Together with the dramatically overhauled secondary, including the returns of All-Pro cornerback Darrelle Revis and his Pro Bowl running mate Antonio Cromartie, Williams' arrival gives the Jets one of the most talented defenses in football...

...maybe too talented.

Was Williams the best player available? Absolutely. Will he flourish under Bowles? Yes, if he'll flourish anywhere. But was Williams really the best choice to make the Jets better?

With 6'4", 350-pound Damon Harrison, 6'4", 315-pound Muhammad Wilkerson and 6'3", 294-pound Sheldon Richardson, the Jets already have plenty of talented big men up front—two of whom were first-round picks. That doesn't even count 6'6", 290-pound Quinton Coples, another first-round defensive tackle who was displaced by the addition of Wilkerson. As recent draft history has shown, teams that repeatedly sink high draft picks into the same position rarely see positive results.

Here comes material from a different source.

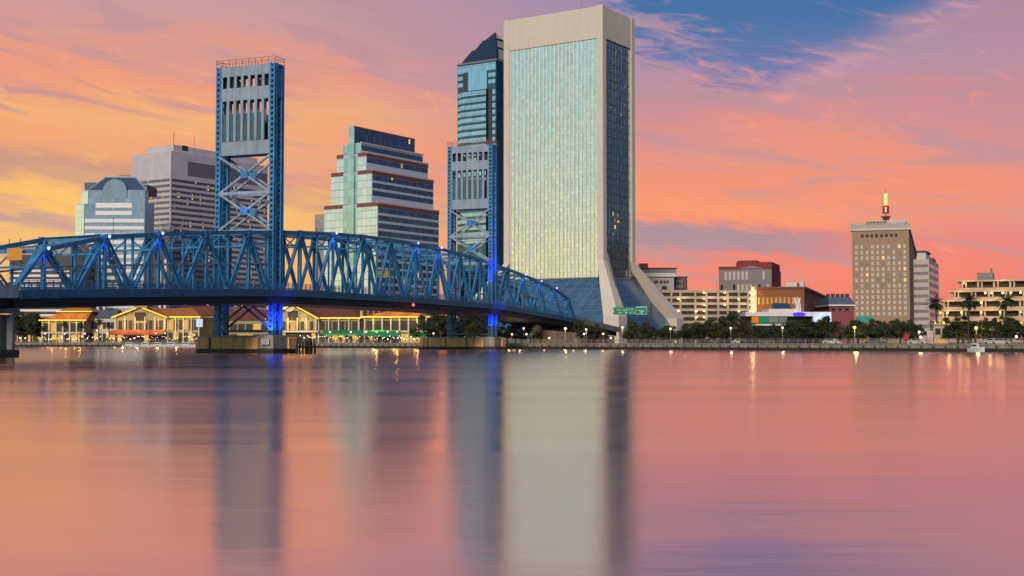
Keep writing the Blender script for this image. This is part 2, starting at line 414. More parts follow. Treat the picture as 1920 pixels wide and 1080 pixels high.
# ------------------------------------------------------------------ shared materials
M_conc = pm("warm tower concrete", (0.68, 0.60, 0.52), 0.8, var=0.06, scale=0.08, streak=0.10)
M_white = pm("pale stone panels", (0.62, 0.62, 0.60), 0.6, var=0.10, scale=0.2, streak=0.12)
M_grey = pm("grey violet precast", (0.58, 0.53, 0.60), 0.75, var=0.10, scale=0.15, streak=0.15)
M_dark = pm("dark roof", (0.05, 0.05, 0.06), 0.7)
M_brown = pm("red brown granite", (0.20, 0.065, 0.045), 0.4, var=0.15)
M_steelgrey = pm("roof plant grey", (0.20, 0.19, 0.20), 0.6)
M_dkglass = facade("dark band glass", 1.6, 60.0, 0.05, 0.0, (0.50, 0.60, 0.68), 0.07, 0.9, (0.03, 0.035, 0.05), 0.03, tvar=0.5, v0=0.3)
M_dkglass_lit = facade("dark band glass partly lit", 1.7, 3.6, 0.06, 0.0, (0.55, 0.58, 0.66), 0.07, 0.9, (0.03, 0.035, 0.05), 0.03, lit=0.06, lite=1.7, tvar=0.5)

def band(parent, name, face, a0, a1, z0, z1, mat, plane=0.0, th=0.08, depth=0.3, recess=False):
    """a horizontal strip on the right-hand face ('R', plane y) or left-hand face ('L', plane x)"""
    mb = MB()
    if face == 'R': mb.box(a0, a1, plane - th, plane + depth, z0, z1)
    else: mb.box(plane - th, plane + depth, a0, a1, z0, z1)
    return mb.build(name, mat, parent)

# ================================================================== the tall concrete-framed glass slab
def slab_tower():
    fr = Frame(1130, 600, 56.8, 150)
    W1 = fr.x(1190, 148); W2 = fr.y(944.5, 148); zt = fr.z(8)
    T = thing('office_tower', 'tallest tower, slab of pale green mirror glass in a beige concrete frame with flared feet', 'office tower',
              (fr.o.x, fr.o.y, GZ), fr.rot)
    zt -= GZ; c = 3.3; zc = zt - 15.6; zf = fr.z(487) - GZ; zs = fr.z(520) - GZ; b = 17.5
    mb = MB(); mb.box(0.35, W1 - 0.35, 0.35, W2 - 0.35, zc, zt - 0.5); mb.box(0.9, W1 - 0.9, 0.9, W2 - 0.9, zt - 0.5, zt - 0.2)
    for i in range(1, 6):
        y = W2 * i / 6
    mb.build('crown', M_conc, T)
    pl = MB(); pl.box(W1 * .3, W1 * .7, W2 * .30, W2 * .55, zt - 0.3, zt + 2.4); pl.box(W1 * .35, W1 * .6, W2 * .6, W2 * .7, zt - 0.3, zt + 1.6)
    pl.tube([(W1 * .3, W2 * .3, zt), (W1 * .3, W2 * .3, zt + 7)], 0.12); pl.build('roof_plant', M_steelgrey, T)
    for sx_, sy_, x0, y0 in ((-1, -1, 0, 0), (1, -1, W1, 0), (-1, 1, 0, W2), (1, 1, W1, W2)):
        mb = MB(); xi, yi = x0 - sx_ * c, y0 - sy_ * c
        mb.box(min(x0, xi), max(x0, xi), min(y0, yi), max(y0, yi), zf, zt)
        # the shaft splays outward on both sides below the flare line; an L of two leaning blades and a broad inner side
        top = [(x0, y0, zf), (xi, y0, zf), (xi, yi, zf), (x0, yi, zf)]
        dxx, dyy = sx_ * b, sy_ * b
        xj, yj = x0 - sx_ * (c + 4.6), y0 - sy_ * (c + 4.6)
        mid = [(p[0] + dxx, p[1] + dyy, 12.0) for p in ((x0, y0), (xj, y0), (xj, yj), (x0, yj))]
        bot = [(p[0] + dxx * 1.01, p[1] + dyy * 1.01, 0) for p in ((x0, y0), (xj, y0), (xj, yj), (x0, yj))]
        if sx_ * sy_ > 0: mb.loft(top, mid); mb.loft(mid, bot)
        else: mb.loft(mid, top); mb.loft(bot, mid)
        mb.build('corner_column', M_conc, T)
        mb = MB()
        if (sx_, sy_) == (-1, -1):   # dark joint and grey outer blade of the near foot
            mb.loft([(c + 0.2, 0.2, zf + 4), (c + 1.4, 0.2, zf + 4), (c + 1.4, 1.0, zf + 4), (c + 0.2, 1.0, zf + 4)],
                    [(c + 2.6 - b, -b - 0.2, 8), (c + 5.0 - b, -b - 0.2, 8), (c + 5.0 - b, 1.2 - b, 8), (c + 2.6 - b, 1.2 - b, 8)])
            mb.build('foot_blade', M_steelgrey, T)
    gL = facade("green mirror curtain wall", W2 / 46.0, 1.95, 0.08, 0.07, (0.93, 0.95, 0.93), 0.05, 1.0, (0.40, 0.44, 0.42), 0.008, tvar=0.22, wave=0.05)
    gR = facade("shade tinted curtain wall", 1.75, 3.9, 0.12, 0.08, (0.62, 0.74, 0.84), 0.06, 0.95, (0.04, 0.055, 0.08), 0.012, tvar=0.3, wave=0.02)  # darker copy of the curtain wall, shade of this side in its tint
    M_fin = pm("white aluminium fins", (0.92, 0.92, 0.86), 0.35, var=0.05)
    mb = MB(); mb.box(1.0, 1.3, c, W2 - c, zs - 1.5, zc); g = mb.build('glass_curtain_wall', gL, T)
    fn = MB(); n_ = 23
    for i in range(n_ + 1):
        y = c + 0.2 + (W2 - 2 * c - 0.4) * i / n_; fn.box(0.62, 1.02, y - 0.16, y + 0.16, zs - 1.5, zc)
    fn.build('window_fins', M_fin, g)
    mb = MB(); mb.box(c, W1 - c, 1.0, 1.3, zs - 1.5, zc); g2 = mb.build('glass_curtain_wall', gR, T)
    g2['label'] = 'glass face tinted dark slate for its shaded side'
    fn = MB()
    for i in range(1, 9):
        x = c + (W1 - 2 * c) * i / 9; fn.box(x - 0.13, x + 0.13, 0.66, 1.02, zs - 1.5, zc)
    fn.build('window_fins', pm("shade darkened fins", (0.03, 0.05, 0.08), 0.3), g2)  # same fins coloured dark to keep this side in shade
    # amber panes paint the roof sign's reflection, dim white ones are lit rooms
    sign_refl = em("amber sign reflection", (250, 206, 84), 1.0); litw = em("dim white lit pane", (170, 185, 200), 0.5); sign_refl_dim = em("dim sign reflection", (210, 150, 50), 0.6)
    for (px, py, m_, w_, h_) in ((1149, 397, sign_refl, 1.2, 1.6), (1157, 399, sign_refl_dim, 1.2, 1.5), (1151, 409, sign_refl_dim, 1.3, 1.5), (1158, 411, sign_refl, 1.1, 1.2),
                                 (1152, 421, sign_refl, 1.2, 1.8), (1149, 436, sign_refl_dim, .9, 1.1), (1144, 200, litw, 1.4, 0.6), (1150, 203, litw, 1.2, 0.6), (1163, 209, litw, 1.4, 0.6), (1172, 150, litw, .8, 0.6)):
        z_ = fr.z(py, 10) - GZ; x = fr.x(px, z_ + GZ, (0, 1.0)); mb = MB(); mb.box(x, x + w_, 0.90, 1.01, z_ - h_, z_)
        mb.build('glowing_pane', m_, g2)
    for x0, x1, y0, y1 in ((W1 - 1.3, W1 - 1.0, c, W2 - c), (c, W1 - c, W2 - 1.3, W2 - 1.0)):
        mb = MB(); mb.box(x0, x1, y0, y1, zs - 1.5, zc); mb.build('glass_curtain_wall', gR, T)
    # sloping glass skirts between the feet
    sk = facade("sloping blue glass skirt", 1.9, 2.6, 0.13, 0.10, (0.20, 0.36, 0.50), 0.16, 0.8, (0.10, 0.16, 0.22), 0.02, tvar=0.35)
    for q_ in ([(0.6, c - 0.1, zs), (0.6, W2 - c + 0.1, zs), (-b + 1.2, W2 - c + b, 5.0), (-b + 1.2, c - b, 5.0)],
               [(W1 - c + .1, 0.6, zs), (c - .1, 0.6, zs), (c - b, -b + 1.2, 5.0), (W1 - c + b, -b + 1.2, 5.0)]):
        v = [Vector(p) for p in q_]; n_ = (v[1] - v[0]).cross(v[3] - v[0]).normalized() * -0.4
        mb = MB(); mb.loft(v, [p + n_ for p in v]); mb.build('glass_skirt', sk, T)
    mb = MB(); mb.box(-b + 1.5, W1 + b - 1.5, -b + 1.5, W2 + b - 1.5, -0.5, 5.0); mb.build('plinth', M_steelgrey, T)
    mb = MB(); mb.box(0.2, 1.2, c, W2 - c, zs - 0.3, zs + 0.4); mb.box(c, W1 - c, 0.2, 1.2, zs - 0.3, zs + 0.4); mb.build('base_ledge', M_steelgrey, T)
slab_tower()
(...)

Even Williams was surprised.

“I thought they were going to go with someone on the offense," Williams told Seth Walder of the New York Daily News, "because the Jets are already known for having such a great D-line."

Williams makes four first-round picks in the last five years at essentially the same position for the Jets—while a hilariously out-of-position Coples and 34-year-old Calvin Pace remain their starting outside linebackers. Further, the bar is high for 3-4 defensive ends: They routinely face double-teams and must be truly exceptional (Justin Smith, J.J. Watt, Richardson) to make an impact.

The Jets defense doesn't really have any holes, so to speak, but one of the few potential areas of improvement was outside pass rush. Williams technically adds "pass rush," but he's not an off-the-edge speed rusher of the sort the Jets lack.

The same argument applies to stopping the run. Yes, Williams will be part of a defensive line that's outstanding against the run, but the Jets are still relying on an aging David Harris at the second level. At some point, the law of diminishing returns applies: A defensive line can only be so good. To be the best this unit can be, it'll need quality linebacker play, too.

All of this ignores the elephant in the room: The Jets were going to be great defensively, anyway. It's the 28th-ranked offense that desperately needed playmakers; journeyman quarterback Ryan Fitzpatrick and specialist tailback Stevan Ridley don't cut it.

By all appearances, trading up for quarterback Marcus Mariota wasn't going to happen. The outlandish packages reportedly offered by Philadelphia Eagles head coach Chip Kelly weren't enough, per Jeff McLane of The Philadelphia Inquirer; the Jets couldn't have topped those offers.

Receiver Kevin White, taken by the Chicago Bears with the very next pick, has the size, explosion and talent the Jets have desperately lacked for each of the last three seasons. Not giving Fitzpatrick and still-developing Geno Smith any outside help could be a decision new Jets general manager Mike Maccagnan comes to rue.

Ian Rapoport @RapSheet

#Jets GM Mike Maccagnan told me last month he hoped to sit at 6 and simply take the best player available. Can’t imagine he saw this coming.

Even without reaching for another wideout, Maccagnan had other options. The player taken after White, Clemson's Vic Beasley, would have been the Jets' missing pure outside linebacker. The Jets could have explored a trade down; surely many teams who didn't think Williams would get past No. 2 were anxious to get a crack at him.

"He was the best player [left] on our board," Maccagnan told Walden. "It was too good of a value to pass on at that point in time." Maccagnan should be commended for sticking to his board. Countless hours of work went into creating that board; ignoring it at the most crucial moment of the draft would be foolhardy.

And yet, the Jets' defensive end logjam begs the question: Now what?

Wilkerson, currently holding out in search of a contract extension, might now find himself involuntarily held out: traded to a team willing to meet his demands. If Maccagnan can get appropriate value back, he might even be able to feed the talent-starved offense.

If not, Bowles will surely find some way to get all his talented toys on the field at once.